[GIVEN TASK]:
Repeat, exactly and completely, the entries shown underneath.

[MATERIAL SUPPLIED]:
○ ○ ○ ○
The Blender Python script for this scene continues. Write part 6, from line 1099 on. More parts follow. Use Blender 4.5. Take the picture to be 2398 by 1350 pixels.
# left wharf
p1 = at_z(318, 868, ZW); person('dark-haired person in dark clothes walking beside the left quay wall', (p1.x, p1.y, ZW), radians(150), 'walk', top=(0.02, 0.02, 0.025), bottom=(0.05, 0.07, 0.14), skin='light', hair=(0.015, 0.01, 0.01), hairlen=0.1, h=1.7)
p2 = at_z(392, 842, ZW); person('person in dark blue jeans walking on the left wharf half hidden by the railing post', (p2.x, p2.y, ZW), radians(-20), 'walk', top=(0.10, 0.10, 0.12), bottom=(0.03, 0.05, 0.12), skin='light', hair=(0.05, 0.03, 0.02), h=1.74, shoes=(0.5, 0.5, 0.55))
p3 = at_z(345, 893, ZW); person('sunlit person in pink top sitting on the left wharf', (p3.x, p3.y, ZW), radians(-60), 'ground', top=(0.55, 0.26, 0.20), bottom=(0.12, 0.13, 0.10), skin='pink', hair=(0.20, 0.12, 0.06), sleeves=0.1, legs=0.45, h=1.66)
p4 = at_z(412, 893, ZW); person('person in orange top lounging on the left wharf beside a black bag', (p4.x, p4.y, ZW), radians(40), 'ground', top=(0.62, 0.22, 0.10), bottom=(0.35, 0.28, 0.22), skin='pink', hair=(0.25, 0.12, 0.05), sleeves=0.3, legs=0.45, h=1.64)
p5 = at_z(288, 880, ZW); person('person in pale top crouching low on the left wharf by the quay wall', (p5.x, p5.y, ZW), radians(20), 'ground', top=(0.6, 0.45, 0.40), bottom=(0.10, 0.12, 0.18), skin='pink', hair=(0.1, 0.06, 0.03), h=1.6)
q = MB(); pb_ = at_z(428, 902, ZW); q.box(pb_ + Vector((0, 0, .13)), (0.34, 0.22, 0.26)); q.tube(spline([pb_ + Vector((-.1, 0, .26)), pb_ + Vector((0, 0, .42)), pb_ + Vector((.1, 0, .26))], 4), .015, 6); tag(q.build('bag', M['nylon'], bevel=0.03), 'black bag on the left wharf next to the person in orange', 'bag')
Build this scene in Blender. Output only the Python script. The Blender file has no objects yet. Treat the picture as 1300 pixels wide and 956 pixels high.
○ ○ ○ ○
[FINISHED ANSWER]:
The Blender Python script for this scene continues. Write part 6, from line 1099 on. More parts follow. Use Blender 4.5. Take the picture to be 2398 by 1350 pixels.
# left wharf
p1 = at_z(318, 868, ZW); person('dark-haired person in dark clothes walking beside the left quay wall', (p1.x, p1.y, ZW), radians(150), 'walk', top=(0.02, 0.02, 0.025), bottom=(0.05, 0.07, 0.14), skin='light', hair=(0.015, 0.01, 0.01), hairlen=0.1, h=1.7)
p2 = at_z(392, 842, ZW); person('person in dark blue jeans walking on the left wharf half hidden by the railing post', (p2.x, p2.y, ZW), radians(-20), 'walk', top=(0.10, 0.10, 0.12), bottom=(0.03, 0.05, 0.12), skin='light', hair=(0.05, 0.03, 0.02), h=1.74, shoes=(0.5, 0.5, 0.55))
p3 = at_z(345, 893, ZW); person('sunlit person in pink top sitting on the left wharf', (p3.x, p3.y, ZW), radians(-60), 'ground', top=(0.55, 0.26, 0.20), bottom=(0.12, 0.13, 0.10), skin='pink', hair=(0.20, 0.12, 0.06), sleeves=0.1, legs=0.45, h=1.66)
p4 = at_z(412, 893, ZW); person('person in orange top lounging on the left wharf beside a black bag', (p4.x, p4.y, ZW), radians(40), 'ground', top=(0.62, 0.22, 0.10), bottom=(0.35, 0.28, 0.22), skin='pink', hair=(0.25, 0.12, 0.05), sleeves=0.3, legs=0.45, h=1.64)
p5 = at_z(288, 880, ZW); person('person in pale top crouching low on the left wharf by the quay wall', (p5.x, p5.y, ZW), radians(20), 'ground', top=(0.6, 0.45, 0.40), bottom=(0.10, 0.12, 0.18), skin='pink', hair=(0.1, 0.06, 0.03), h=1.6)
q = MB(); pb_ = at_z(428, 902, ZW); q.box(pb_ + Vector((0, 0, .13)), (0.34, 0.22, 0.26)); q.tube(spline([pb_ + Vector((-.1, 0, .26)), pb_ + Vector((0, 0, .42)), pb_ + Vector((.1, 0, .26))], 4), .015, 6); tag(q.build('bag', M['nylon'], bevel=0.03), 'black bag on the left wharf next to the person in orange', 'bag')
Build this scene in Blender. Output only the Python script. The Blender file has no objects yet. Treat the picture as 1300 pixels wide and 956 pixels high.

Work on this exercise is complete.